OBJECTIVE.
Would you transcribe the whole listing exactly, minus its pictures?

DATA SEGMENT.

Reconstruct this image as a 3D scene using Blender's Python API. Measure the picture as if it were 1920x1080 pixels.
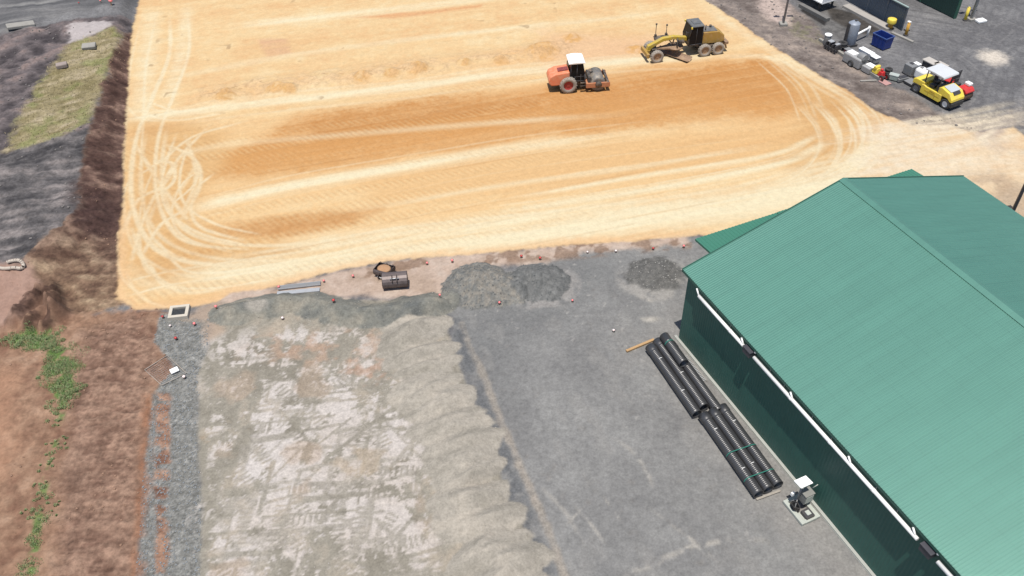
import bpy, bmesh, math, random
import numpy as np
from mathutils import Vector, Matrix, Quaternion
random.seed(7)
rng = np.random.default_rng(11)
for o in list(bpy.data.objects): bpy.data.objects.remove(o)
scene = bpy.context.scene
C = scene.collection
# ---------------------------------------------------------------- camera
F, TH, RO, CH = 1611.587, 0.74347, -0.02755, 40.0
_fw = np.array([0, math.cos(TH), -math.sin(TH)]); _up = np.array([0, math.sin(TH), math.cos(TH)]); _rt = np.array([1.0, 0, 0])
_r2 = _rt*math.cos(RO)+_up*math.sin(RO); _u2 = -_rt*math.sin(RO)+_up*math.cos(RO)
cam = bpy.data.cameras.new('camera'); co = bpy.data.objects.new('camera', cam); C.objects.link(co)
cam.sensor_width = 36; cam.lens = F/1920*36; cam.clip_end = 5000; cam.clip_start = 0.5
M = Matrix(((_r2[0], _u2[0], -_fw[0], 0), (_r2[1], _u2[1], -_fw[1], 0), (_r2[2], _u2[2], -_fw[2], CH), (0, 0, 0, 1)))
co.matrix_world = M; scene.camera = co
# ---------------------------------------------------------------- light
EL = math.radians(77); AZ = math.atan2(-.26, -.97)
S = Vector((math.cos(EL)*math.sin(AZ), math.cos(EL)*math.cos(AZ), math.sin(EL)))
w = bpy.data.worlds.new("World"); scene.world = w; w.use_nodes = True
nt = w.node_tree; bg = nt.nodes['Background']; sky = nt.nodes.new('ShaderNodeTexSky')
sky.sky_type = 'NISHITA'; sky.sun_disc = False; sky.sun_elevation = EL; sky.sun_rotation = AZ % (2*math.pi)
nt.links.new(sky.outputs[0], bg.inputs[0]); bg.inputs[1].default_value = 0.1
sl = bpy.data.lights.new('sun', 'SUN'); sl.energy = 4.2; sl.angle = math.radians(0.5); sl.color = (1, .95, .87)
so = bpy.data.objects.new('sun', sl); C.objects.link(so); so.rotation_euler = (-S).to_track_quat('-Z', 'Y').to_euler(); so.location = (0, 0, 80)
scene.view_settings.view_transform = 'Standard'; scene.view_settings.look = 'None'
scene.view_settings.exposure = 0.3; scene.view_settings.gamma = 1
EXPO = 2.05      # radiance of a white level surface under this sun, sky and exposure
def at(px, py, z=0.0):
    """reference point -> place on the ground (or at height z)"""
    d = _fw*F+_r2*(px-960)+_u2*(540-py); t = (z-CH)/d[2]
    return np.array([d[0]*t, d[1]*t])
def lin(c):
    c = np.asarray(c, float)/255; return np.where(c <= .04045, c/12.92, ((c+.055)/1.055)**2.4)
def alb(*c): return lin(c)/EXPO
# ---------------------------------------------------------------- helpers
def tag(o, label=None, cat=None, group=None, kind=None):
    if label: o['label'] = label
    if cat: o['category'] = cat
    if group: o['group'] = group
    if kind: o['kind'] = kind
    return o
def root(name, loc, rz=0.0, label=None, cat=None, group=None):
    o = bpy.data.objects.new(name, None); C.objects.link(o); o.location = loc; o.rotation_euler = (0, 0, rz); o.empty_display_size = .3
    return tag(o, label, cat, group)
def copy_tree(o, parent=None):
    c = o.copy(); C.objects.link(c)
    if parent is not None: c.parent = parent
    for ch in [k for k in o.children]: copy_tree(ch, c)
    return c
class MB:
    def __init__(s): s.bm = bmesh.new()
    def box(s, c, d, rot=None, top=None, shift=(0, 0)):
        x, y, z = d[0]/2, d[1]/2, d[2]/2; k = top or (1, 1); v = []
        for zz, kk, sh in ((-z, (1, 1), (0, 0)), (z, k, shift)):
            for a, b in ((-1, -1), (1, -1), (1, 1), (-1, 1)):
                p = Vector((a*x*kk[0]+sh[0], b*y*kk[1]+sh[1], zz))
                if rot is not None: p = rot @ p
                v.append(s.bm.verts.new(p+Vector(c)))
        for f in ((3, 2, 1, 0), (4, 5, 6, 7), (0, 1, 5, 4), (1, 2, 6, 5), (2, 3, 7, 6), (3, 0, 4, 7)): s.bm.faces.new([v[i] for i in f])
        return s
    def prism(s, pts, y0, y1, axis='y', inset=None):
        """closed profile (x,z) pushed along y (or (y,z) along x, (x,y) along z)"""
        def P(a, b, t): return {'y': (a, t, b), 'x': (t, a, b), 'z': (a, b, t)}[axis]
        A = [s.bm.verts.new(P(a, b, y0)) for a, b in pts]; B = [s.bm.verts.new(P(a, b, y1)) for a, b in pts]; n = len(pts)
        s.bm.faces.new(A); s.bm.faces.new(B[::-1])
        for i in range(n): s.bm.faces.new([A[i], B[i], B[(i+1) % n], A[(i+1) % n]])
        return s
    def cyl(s, p0, p1, r, r2=None, n=18, caps=True):
        p0 = Vector(p0); p1 = Vector(p1); r2 = r if r2 is None else r2
        q = (p1-p0).to_track_quat('Z', 'Y'); A = []; B = []
        for i in range(n):
            a = 2*math.pi*i/n; d = q @ Vector((math.cos(a), math.sin(a), 0))
            A.append(s.bm.verts.new(p0+d*r)); B.append(s.bm.verts.new(p1+d*r2))
        for i in range(n):
            f = s.bm.faces.new([A[i], A[(i+1) % n], B[(i+1) % n], B[i]]); f.smooth = True
        if caps: s.bm.faces.new(A[::-1]); s.bm.faces.new(B)
        return s
    def lathe(s, prof, c, axis='y', n=28, caps=True):
        """profile of (radius, along) turned about an axis through c"""
        rings = []
        for r, t in prof:
            R = []
            for i in range(n):
                a = 2*math.pi*i/n; u, v = r*math.cos(a), r*math.sin(a)
                p = {'y': (u, t, v), 'x': (t, u, v), 'z': (u, v, t)}[axis]
                R.append(s.bm.verts.new(Vector(p)+Vector(c)))
            rings.append(R)
        for A, B in zip(rings, rings[1:]):
            for i in range(n):
                f = s.bm.faces.new([A[i], A[(i+1) % n], B[(i+1) % n], B[i]]); f.smooth = True
        for R, fl in ((rings[0], 1), (rings[-1], 0)) if caps else ():
            try: s.bm.faces.new(R[::-1] if fl else R)
            except ValueError: pass
        return s
    def build(s, name, mat, parent=None, bevel=0.0, loc=None, rz=None):
        bmesh.ops.recalc_face_normals(s.bm, faces=s.bm.faces)
        me = bpy.data.meshes.new(name); s.bm.to_mesh(me); s.bm.free(); me.materials.append(mat)
        o = bpy.data.objects.new(name, me); C.objects.link(o)
        if parent is not None: o.parent = parent
        if loc is not None: o.location = loc
        if rz is not None: o.rotation_euler = (0, 0, rz)
        if bevel:
            b = o.modifiers.new('bevel', 'BEVEL'); b.width = bevel; b.segments = 2; b.limit_method = 'ANGLE'; b.angle_limit = .6
        return o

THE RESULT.
Reconstruct this image as a 3D scene using Blender's Python API. Measure the picture as if it were 1920x1080 pixels.
import bpy, bmesh, math, random
import numpy as np
from mathutils import Vector, Matrix, Quaternion
random.seed(7)
rng = np.random.default_rng(11)
for o in list(bpy.data.objects): bpy.data.objects.remove(o)
scene = bpy.context.scene
C = scene.collection
# ---------------------------------------------------------------- camera
F, TH, RO, CH = 1611.587, 0.74347, -0.02755, 40.0
_fw = np.array([0, math.cos(TH), -math.sin(TH)]); _up = np.array([0, math.sin(TH), math.cos(TH)]); _rt = np.array([1.0, 0, 0])
_r2 = _rt*math.cos(RO)+_up*math.sin(RO); _u2 = -_rt*math.sin(RO)+_up*math.cos(RO)
cam = bpy.data.cameras.new('camera'); co = bpy.data.objects.new('camera', cam); C.objects.link(co)
cam.sensor_width = 36; cam.lens = F/1920*36; cam.clip_end = 5000; cam.clip_start = 0.5
M = Matrix(((_r2[0], _u2[0], -_fw[0], 0), (_r2[1], _u2[1], -_fw[1], 0), (_r2[2], _u2[2], -_fw[2], CH), (0, 0, 0, 1)))
co.matrix_world = M; scene.camera = co
# ---------------------------------------------------------------- light
EL = math.radians(77); AZ = math.atan2(-.26, -.97)
S = Vector((math.cos(EL)*math.sin(AZ), math.cos(EL)*math.cos(AZ), math.sin(EL)))
w = bpy.data.worlds.new("World"); scene.world = w; w.use_nodes = True
nt = w.node_tree; bg = nt.nodes['Background']; sky = nt.nodes.new('ShaderNodeTexSky')
sky.sky_type = 'NISHITA'; sky.sun_disc = False; sky.sun_elevation = EL; sky.sun_rotation = AZ % (2*math.pi)
nt.links.new(sky.outputs[0], bg.inputs[0]); bg.inputs[1].default_value = 0.1
sl = bpy.data.lights.new('sun', 'SUN'); sl.energy = 4.2; sl.angle = math.radians(0.5); sl.color = (1, .95, .87)
so = bpy.data.objects.new('sun', sl); C.objects.link(so); so.rotation_euler = (-S).to_track_quat('-Z', 'Y').to_euler(); so.location = (0, 0, 80)
scene.view_settings.view_transform = 'Standard'; scene.view_settings.look = 'None'
scene.view_settings.exposure = 0.3; scene.view_settings.gamma = 1
EXPO = 2.05      # radiance of a white level surface under this sun, sky and exposure
def at(px, py, z=0.0):
    """reference point -> place on the ground (or at height z)"""
    d = _fw*F+_r2*(px-960)+_u2*(540-py); t = (z-CH)/d[2]
    return np.array([d[0]*t, d[1]*t])
def lin(c):
    c = np.asarray(c, float)/255; return np.where(c <= .04045, c/12.92, ((c+.055)/1.055)**2.4)
def alb(*c): return lin(c)/EXPO
# ---------------------------------------------------------------- helpers
def tag(o, label=None, cat=None, group=None, kind=None):
    if label: o['label'] = label
    if cat: o['category'] = cat
    if group: o['group'] = group
    if kind: o['kind'] = kind
    return o
def root(name, loc, rz=0.0, label=None, cat=None, group=None):
    o = bpy.data.objects.new(name, None); C.objects.link(o); o.location = loc; o.rotation_euler = (0, 0, rz); o.empty_display_size = .3
    return tag(o, label, cat, group)
def copy_tree(o, parent=None):
    c = o.copy(); C.objects.link(c)
    if parent is not None: c.parent = parent
    for ch in [k for k in o.children]: copy_tree(ch, c)
    return c
class MB:
    def __init__(s): s.bm = bmesh.new()
    def box(s, c, d, rot=None, top=None, shift=(0, 0)):
        x, y, z = d[0]/2, d[1]/2, d[2]/2; k = top or (1, 1); v = []
        for zz, kk, sh in ((-z, (1, 1), (0, 0)), (z, k, shift)):
            for a, b in ((-1, -1), (1, -1), (1, 1), (-1, 1)):
                p = Vector((a*x*kk[0]+sh[0], b*y*kk[1]+sh[1], zz))
                if rot is not None: p = rot @ p
                v.append(s.bm.verts.new(p+Vector(c)))
        for f in ((3, 2, 1, 0), (4, 5, 6, 7), (0, 1, 5, 4), (1, 2, 6, 5), (2, 3, 7, 6), (3, 0, 4, 7)): s.bm.faces.new([v[i] for i in f])
        return s
    def prism(s, pts, y0, y1, axis='y', inset=None):
        """closed profile (x,z) pushed along y (or (y,z) along x, (x,y) along z)"""
        def P(a, b, t): return {'y': (a, t, b), 'x': (t, a, b), 'z': (a, b, t)}[axis]
        A = [s.bm.verts.new(P(a, b, y0)) for a, b in pts]; B = [s.bm.verts.new(P(a, b, y1)) for a, b in pts]; n = len(pts)
        s.bm.faces.new(A); s.bm.faces.new(B[::-1])
        for i in range(n): s.bm.faces.new([A[i], B[i], B[(i+1) % n], A[(i+1) % n]])
        return s
    def cyl(s, p0, p1, r, r2=None, n=18, caps=True):
        p0 = Vector(p0); p1 = Vector(p1); r2 = r if r2 is None else r2
        q = (p1-p0).to_track_quat('Z', 'Y'); A = []; B = []
        for i in range(n):
            a = 2*math.pi*i/n; d = q @ Vector((math.cos(a), math.sin(a), 0))
            A.append(s.bm.verts.new(p0+d*r)); B.append(s.bm.verts.new(p1+d*r2))
        for i in range(n):
            f = s.bm.faces.new([A[i], A[(i+1) % n], B[(i+1) % n], B[i]]); f.smooth = True
        if caps: s.bm.faces.new(A[::-1]); s.bm.faces.new(B)
        return s
    def lathe(s, prof, c, axis='y', n=28, caps=True):
        """profile of (radius, along) turned about an axis through c"""
        rings = []
        for r, t in prof:
            R = []
            for i in range(n):
                a = 2*math.pi*i/n; u, v = r*math.cos(a), r*math.sin(a)
                p = {'y': (u, t, v), 'x': (t, u, v), 'z': (u, v, t)}[axis]
                R.append(s.bm.verts.new(Vector(p)+Vector(c)))
            rings.append(R)
        for A, B in zip(rings, rings[1:]):
            for i in range(n):
                f = s.bm.faces.new([A[i], A[(i+1) % n], B[(i+1) % n], B[i]]); f.smooth = True
        for R, fl in ((rings[0], 1), (rings[-1], 0)) if caps else ():
            try: s.bm.faces.new(R[::-1] if fl else R)
            except ValueError: pass
        return s
    def build(s, name, mat, parent=None, bevel=0.0, loc=None, rz=None):
        bmesh.ops.recalc_face_normals(s.bm, faces=s.bm.faces)
        me = bpy.data.meshes.new(name); s.bm.to_mesh(me); s.bm.free(); me.materials.append(mat)
        o = bpy.data.objects.new(name, me); C.objects.link(o)
        if parent is not None: o.parent = parent
        if loc is not None: o.location = loc
        if rz is not None: o.rotation_euler = (0, 0, rz)
        if bevel:
            b = o.modifiers.new('bevel', 'BEVEL'); b.width = bevel; b.segments = 2; b.limit_method = 'ANGLE'; b.angle_limit = .6
        return o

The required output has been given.